We will miss Harry Parrish

Just a quick note about Harry Parrish on the eve of his funeral.

He was without a doubt one of the nicest, most down to earth people that I have served with in my time in the legislature. Much has been said about him and his long life in public service and all of it is true. Two quick stories though.

One day in my third year during a very quiet Sunday, which is a good day to get work done, Harry popped his head in my door and said, "hey young man, getting some work done?" We both chuckled and I asked him about his career and life. I had no idea, at that point, that he flew the "Hump" in WWII but I was not surprised to learn of his role in that great conflict. Most people give you pearls of wisdom, some solicited and some unsolicited, but not Harry on this occasion. What sticks with me from that 15 minutes with him was that he was genuinely interested in me and what I was doing. He didn't have to stop by, but he did. So, stop by someone's office or house or just call to chat. It could make all the difference.

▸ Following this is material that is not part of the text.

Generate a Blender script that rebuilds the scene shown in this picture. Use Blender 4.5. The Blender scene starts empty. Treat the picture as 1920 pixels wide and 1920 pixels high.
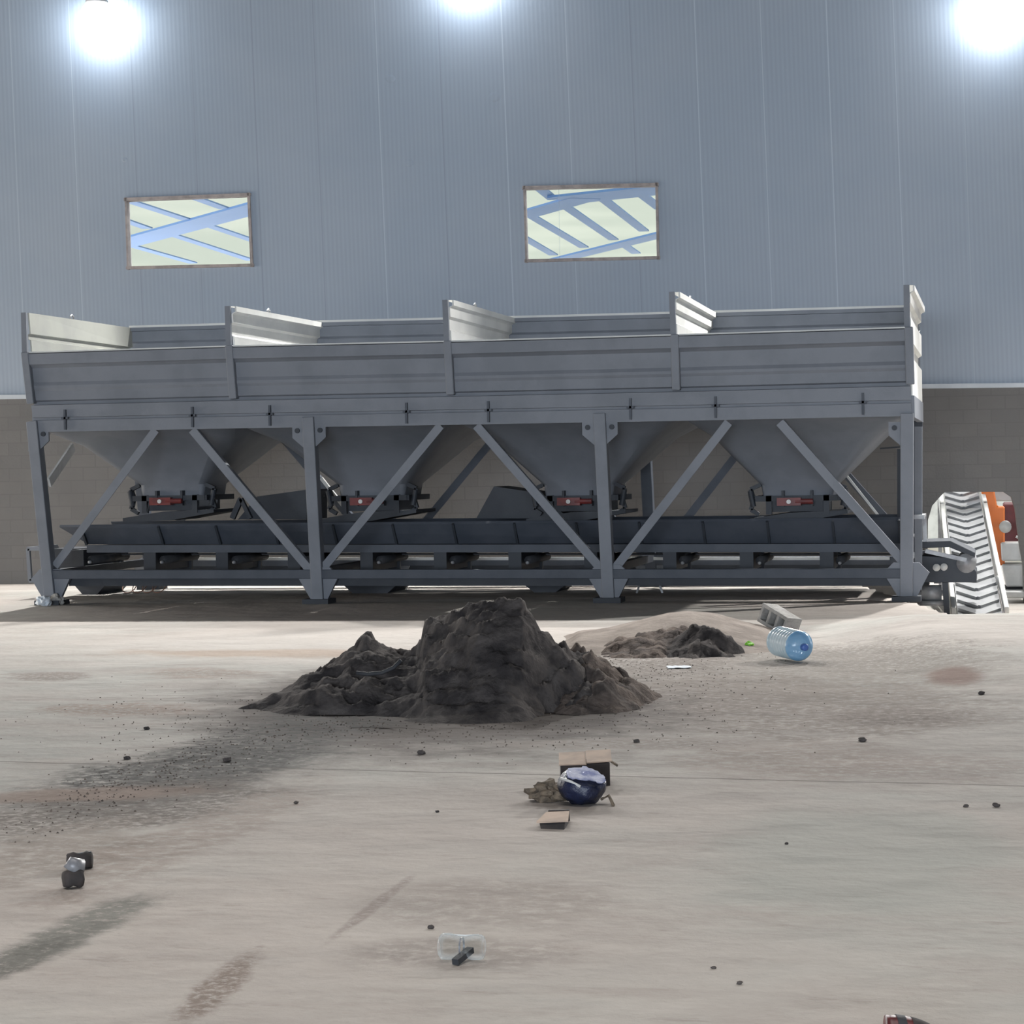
import bpy, bmesh, math, random
from mathutils import Vector, Matrix, noise as mn
random.seed(7)
SC = bpy.context.scene
COL = SC.collection
R_ = math.radians
# ------------------------------------------------------------------ camera
FPX = 4000.0; H = 1.65; HOR = 880.0; ROLL = 0.018; YAW = math.atan(900/FPX)
CAM = Vector((0, 0, H))
pit = -math.atan((960-HOR)/FPX)
f0 = Vector((-math.sin(YAW), math.cos(YAW), 0)); r0 = Vector((math.cos(YAW), math.sin(YAW), 0)); z0 = Vector((0, 0, 1))
FW = f0*math.cos(pit) + z0*math.sin(pit); u0 = z0*math.cos(pit) - f0*math.sin(pit)
RT = r0*math.cos(ROLL) - u0*math.sin(ROLL); UP = r0*math.sin(ROLL) + u0*math.cos(ROLL)
cd = bpy.data.cameras.new('camera'); cam = bpy.data.objects.new('camera', cd); COL.objects.link(cam)
cd.sensor_width = 36; cd.lens = FPX/1920*36; cd.clip_end = 400
cam.matrix_world = Matrix(((RT.x, UP.x, -FW.x, 0), (RT.y, UP.y, -FW.y, 0), (RT.z, UP.z, -FW.z, H), (0, 0, 0, 1)))
SC.camera = cam
# ------------------------------------------------------------------ world, sun, exposure
SC.view_settings.view_transform = 'Standard'; SC.view_settings.look = 'None'
SC.view_settings.exposure = 0.0; SC.view_settings.gamma = 1.0; SC.view_settings.use_curve_mapping = False
W = bpy.data.worlds.new('world'); SC.world = W; W.use_nodes = True
bg = W.node_tree.nodes['Background']; bg.inputs[0].default_value = (0.93, 0.96, 1.0, 1); bg.inputs[1].default_value = 3.6
sd = bpy.data.lights.new('sun', 'SUN'); sd.energy = 3.2; sd.angle = R_(1.5); sd.color = (1, .96, .88)
so = bpy.data.objects.new('sun', sd); COL.objects.link(so); so.rotation_euler = (R_(-35), R_(18), 0)
# added fill lights out of view
def area(x, y, z, sx, sy, e, spread, col=(1, .97, .93), rot=(0, 0, 0)):
    l = bpy.data.lights.new('fill_light', 'AREA'); l.shape = 'RECTANGLE'; l.size = sx; l.size_y = sy
    l.energy = e; l.spread = R_(spread); l.color = col
    o = bpy.data.objects.new('fill_light', l); COL.objects.link(o); o.location = (x, y, z); o.rotation_euler = rot
area(0, -30.6, 2.8, 24, 5, 12800, 180, (.80, .89, 1), (R_(90), 0, 0))      # added fill from behind the camera for upright faces; no door built
area(-24.6, 22, 2.2, 8, 4, 1000, 180, (1, .93, .82), (R_(90), 0, R_(-90)))   # added fill from the left to brighten the masonry; no door built
area(-1.0, 5.0, 10.2, 16, 9, 245, 60, (1, .96, .92))                        # added overhead fill for the near floor, narrow to spare the batcher shadow

# ------------------------------------------------------------------ pixel rays
def ray(u, v): return (FW + RT*((u-960)/FPX) + UP*((960-v)/FPX))
def onY(u, v, Y): d = ray(u, v); return CAM + d*(Y/d.y)
def onZ(u, v, z=0.0): d = ray(u, v); return CAM + d*((z-H)/d.z)
def ss_(x): x = max(0.0, min(1.0, x)); return x*x*(3-2*x)
def gz(x, y):
    """height of the trodden dirt over the slab: a low ramp on the right"""
    p = Vector((x, y, 0)); lat = p.dot(r0); dep = p.dot(f0)
    a = max(0.0, min(1.0, (lat-2.75)/1.25)); a = a*a*(3-2*a)
    if dep < 12 or dep > 23: b = 0
    elif dep < 20.6: t = (dep-12)/8.6; b = t*t*(3-2*t)
    else: t = (23-dep)/2.4; b = t*t*(3-2*t)
    d_ = ss_((lat-4.72)/.28)*ss_((dep-22.3)/1.3)*ss_((75-dep)/5.0)
    return .155*a*b-.44*d_
def onG(u, v):
    p = onZ(u, v, 0)
    for _ in range(12): p = onZ(u, v, gz(p.x, p.y))
    return p
YF = 25.75; WD = 3.4; YR = YF+WD; YM = YF+WD/2
WP = onZ(25, 1095, 0); WA = R_(4.3); WDIR = Vector((math.cos(WA), math.sin(WA), 0)); WN = Vector((-math.sin(WA), math.cos(WA), 0))
def onW(u, v, off=0.0):
    d = ray(u, v); t = (WP + WN*off - CAM).dot(WN)/d.dot(WN); return CAM + d*t
def wc(p): return ((p-WP).dot(WDIR), p.z)       # wall coordinates
def wp(s, z, off=0.0): return WP + WDIR*s + WN*off + Vector((0, 0, z))

# ------------------------------------------------------------------ materials
def newmat(name):
    m = bpy.data.materials.new(name); m.use_nodes = True; nt = m.node_tree
    return m, nt, nt.nodes['Principled BSDF']
def N(nt, t, **k):
    n = nt.nodes.new(t)
    for a, b in k.items(): setattr(n, a, b)
    return n
def mixc(nt, fac, a, b, bt='MIX'):
    n = N(nt, 'ShaderNodeMix', data_type='RGBA', blend_type=bt)
    for i, s in ((0, fac), (6, a), (7, b)):
        if hasattr(s, 'links'): nt.links.new(s, n.inputs[i])
        elif i == 0: n.inputs[0].default_value = s
        else: n.inputs[i].default_value = (*s, 1)
    return n.outputs[2]
def math_(nt, op, a, b=None, c=None, clamp=False):
    n = N(nt, 'ShaderNodeMath', operation=op); n.use_clamp = clamp
    for i, s in enumerate((a, b, c)):
        if s is None: continue
        if hasattr(s, 'links'): nt.links.new(s, n.inputs[i])
        else: n.inputs[i].default_value = s
    return n.outputs[0]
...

One other memory sticks out in my mind from this session. Everyone knew that Harry had been sick and it looked like he had fully recovered about a month ago. But at the age of 84, you have to think that it was taking its toll and that no one would have thought less of him if he missed a meeting or two. We were not surprised to see him, after all it was normal to see Harry. One meeting did surprise me though.

We had a Cost Cutting Caucus meeting to go over some transportation issues and a lot of the younger delegates were there ostensibly to learn more about transportation. Let's face it though, the younger delegates don't have as many meetings to attend because we/they are low on the seniority pole. The room was darkened to accomodate the power point by Geoff Segal from the Reason Foundation so seeing people was not at a premium. Questions were being asked and answered in the usual pace when all of a sudden I hear Harry Parrish ask a dead on question. I didn't know he was there, but he was. He cared enough about Virginia's transportation future, at the age of 84, to attend a meeting when he didn't have to do so. I still shake my head about that one. The guy was amazing. A charter member of the Greatest Generation.

Rest In Peace Harry. You are a good man and set a great example for all of us. You will be missed greatly.